Empowering people to enable success

One of Africa’s oldest and most respected law firms, Webber Wentzel has served clients for more than 150 years. New senior leaders Safiyya Patel and Gareth Driver talk to Africa Legal about trust, legacy, and transformation

Trust has always been integral to legal practice, and in our modern world full of new technologies and fast-evolving challenges, building strong and trusted relationships will continue to set good lawyers apart, say Safiyya Patel and Gareth Driver

“AI will change the way we work, but it will never replace that trusted attorney-client relationship,” says Patel, a leading commercial, M&A, and BEE lawyer and new Managing Partner of Webber Wentzel. “Anticipating client needs, providing counsel that isn’t just about the legal answer, being strategic, and how you relate to clients and deliver advice.”

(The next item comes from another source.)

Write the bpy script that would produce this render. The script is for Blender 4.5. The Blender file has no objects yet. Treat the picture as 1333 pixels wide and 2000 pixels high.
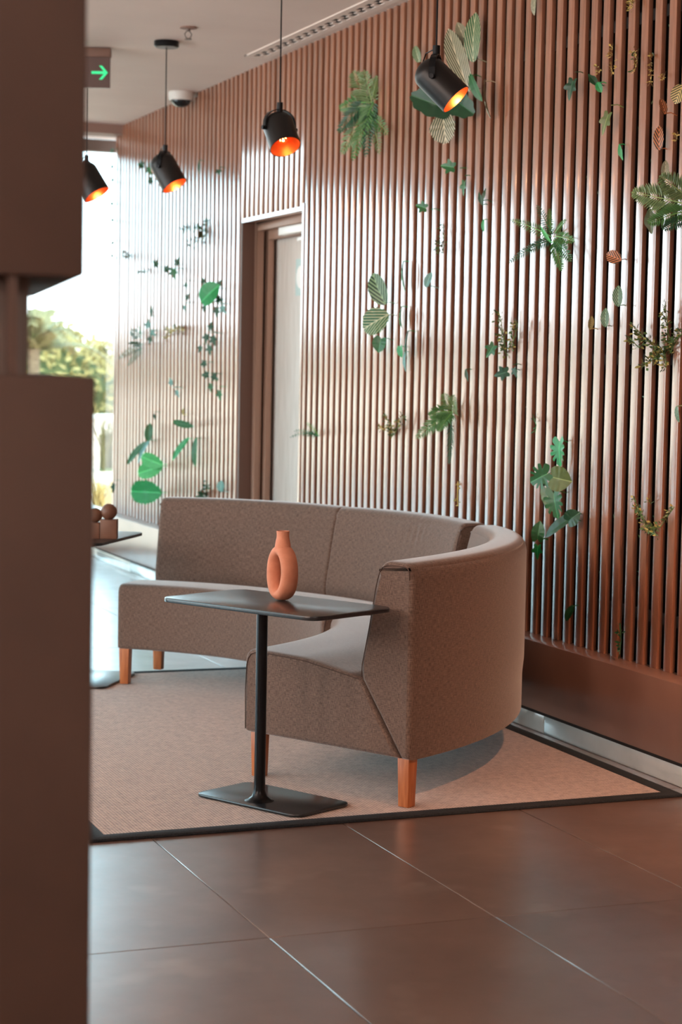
import bpy, bmesh, math, random
from mathutils import Vector, Matrix
PI = math.pi
random.seed(7)
S = bpy.context.scene
COL = S.collection

# ------------------------------------------------------------ camera
CAM_H = 1.35
FPX, YAW, PITCH, ROLL = 3778.17, 0.3731, -0.0715, 0.0190
fwd = Vector((math.sin(YAW)*math.cos(PITCH), math.cos(YAW)*math.cos(PITCH), math.sin(PITCH)))
r0 = fwd.cross(Vector((0, 0, 1))).normalized()
u0 = r0.cross(fwd)
RT = r0*math.cos(ROLL) + u0*math.sin(ROLL)
UP = -r0*math.sin(ROLL) + u0*math.cos(ROLL)
cam = bpy.data.objects.new('camera', bpy.data.cameras.new('camera'))
COL.objects.link(cam)
M = Matrix.Identity(4)
for i in range(3):
    M[i][0], M[i][1], M[i][2] = RT[i], UP[i], -fwd[i]
M[2][3] = CAM_H
cam.matrix_world = M
cam.data.sensor_fit = 'VERTICAL'
cam.data.sensor_height = 36.0
cam.data.sensor_width = 24.0
cam.data.lens = FPX*36.0/2000.0
cam.data.clip_end = 400
cam.data.dof.use_dof = True
cam.data.dof.focus_distance = 6.0
cam.data.dof.aperture_fstop = 4.2
S.camera = cam

# ------------------------------------------------------------ sky and light
W = bpy.data.worlds.new('sky'); S.world = W
W.use_nodes = True
nt = W.node_tree; nt.nodes.clear()
wo = nt.nodes.new('ShaderNodeOutputWorld'); bg = nt.nodes.new('ShaderNodeBackground')
tc = nt.nodes.new('ShaderNodeTexCoord'); sx = nt.nodes.new('ShaderNodeSeparateXYZ')
cr = nt.nodes.new('ShaderNodeValToRGB')
nt.links.new(tc.outputs['Generated'], sx.inputs[0]); nt.links.new(sx.outputs['Z'], cr.inputs[0])
cr.color_ramp.elements[0].position = 0.0; cr.color_ramp.elements[0].color = (0.93, 0.93, 0.95, 1)
cr.color_ramp.elements[1].position = 0.5; cr.color_ramp.elements[1].color = (0.42, 0.72, 0.86, 1)
e = cr.color_ramp.elements.new(0.10); e.color = (0.66, 0.90, 1.0, 1)
nt.links.new(cr.outputs[0], bg.inputs[0]); bg.inputs[1].default_value = 3.7
nt.links.new(bg.outputs[0], wo.inputs[0])

def light(name, kind, loc, energy, color, size=None, size_y=None, aim=None, **kw):
    d = bpy.data.lights.new(name, kind); d.energy = energy; d.color = color
    if kind == 'AREA':
        d.shape = 'RECTANGLE'; d.size = size; d.size_y = size_y or size
    o = bpy.data.objects.new(name, d); COL.objects.link(o); o.location = loc
    if aim is not None:
        o.rotation_euler = Vector(aim).to_track_quat('-Z', 'Y').to_euler()
    for k, v in kw.items(): setattr(d, k, v)
    return o
XLW = -3.5
sun = light('sun', 'SUN', (0, 0, 30), 2.6, (1.0, 0.86, 0.66), aim=(-0.35, 0.62, -0.95)); sun.data.angle = 0.02
ptl = light('window_portal', 'AREA', (0.0, 13.6, 1.55), 1, (1, 1, 1), 6.9, 2.8, aim=(0, -1, 0))
ptl.data.cycles.is_portal = True
ptl2 = light('window_portal', 'AREA', (-3.44, 10.1, 1.47), 1, (1, 1, 1), 2.8, 7.0, aim=(1, 0, 0))
ptl2.rotation_euler = (0, -math.pi/2, 0); ptl2.data.cycles.is_portal = True
# added warm fill, unseen above and behind the camera, lifts the near surfaces
light('added_fill_behind_camera', 'AREA', (1.2, -0.8, 2.98), 45, (1.0, 0.82, 0.70), 1.8, 1.8, aim=(0.25, 0.45, -1))
for k, y in enumerate((-0.6, 1.4, 3.4, 5.4)):      # unseen upward fill lights added near the left wall to brighten the ceiling
    light('added_ceiling_fill', 'AREA', (XLW+0.3, y, 2.1), 72, (1.0, 0.90, 0.83), 0.5, 1.6, aim=(0.55, 0.25, 1))
dl = light('recessed_downlight', 'SPOT', (2.95, 3.3, 3.0), 165, (1.0, 0.50, 0.28), aim=(0.42, 1.75, -2.45))
dl.data.spot_size = 0.85; dl.data.spot_blend = 0.9; dl.data.shadow_soft_size = 0.06
S.view_settings.view_transform = 'Standard'
S.view_settings.look = 'None'
S.view_settings.gamma = 1.0
S.view_settings.use_curve_mapping = False
S.view_settings.exposure = 0.95

# ------------------------------------------------------------ helpers
def ray(px, py):
    return RT*((px-666.5)/FPX) - UP*((py-1000)/FPX) + fwd
def at(px, py, X=None, Y=None, Z=None):
    d = ray(px, py)
    t = X/d.x if X is not None else (Y/d.y if Y is not None else (Z-CAM_H)/d.z)
    return Vector((0, 0, CAM_H)) + d*t

def srgb(r, g, b):
    f = lambda c: (c/255/12.92) if c/255 <= 0.04045 else ((c/255+0.055)/1.055)**2.4
    return (f(r), f(g), f(b), 1)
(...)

Patel and Driver are excited and humbled to take the leadership batons from prior Managing Partner Sally Hutton and Senior Partner Christo Els, respectively, and share a ‘big, hairy, audacious’ vision for Webber Wentzel to become Africa's leading and most trusted law firm.

“We believe we’ve been recognised as that from time to time, but it’s something that requires constant work and giving more exposure to what we do across the entire continent, a big part of our practice nowadays,” says Driver. “We also have very important objectives in South Africa, including to continue to transform the firm to be more representative.”

Over the past decade under the stewardship of Els and Hutton, the first female Managing Partner of a major South African firm, Webber Wentzel led the way for large firms in Africa for improving gender equality; women now make up nearly half of the firm’s partnership. 

Webber Wentzel’s mentorship and transformation sponsorship programmes, and its gender strategy working group all contribute to their drive to be at the forefront for creating an equal opportunity environment now and for coming generations, say Patel and Driver. 

Patel is conscious of the groundbreaking nature of her appointment as Managing Partner, becoming the first woman of colour to lead a large South African firm, and joining a small group of pioneering female leaders of large full-service firms across Africa. “For me it’s extremely monumental, but also feels like an extreme privilege,” she says. “It’s taken a long time to get here, but it’s certainly a moment we should be treasuring in South Africa.”

Patel says she’s learned a lot from Hutton – an “amazing, goal-oriented leader who drove efficiencies like no-one else” – and will look to build on Webber Wentzel’s growth, while leading in her own people-focused style. “Somebody said ‘you've got big shoes to fill’, and I absolutely agree, but I also love shoes, so I'm very happy to buy a new pair of shoes as well.”

People are at the heart of Patel and Driver’s leadership styles, with both saying it will be other people’s success – clients and colleagues – that matters most in their new roles. 

“For me, leadership is about engaging with people inside and outside your organisation,” says Driver, who was inspired to study law after visiting Webber Wentzel as a school pupil in the 1980s, then joined the firm a decade ago, after twenty-one years of practice. “Being a leader is not about me – it’s about enabling other people to achieve what they can achieve.”

A secret to Webber Wentzel’s success is the hard work put in, among various challenges, to nurture “the lifeblood of the firm” in terms of the next generation of legal talent. 

“We are custodians,” says Patel. “The next generation is absolutely crucial to the legacy of others who’ve gone before. We’re looking after this firm and taking it to the next level so we can hand over to the next generation a firm that’s better than the one we have today.”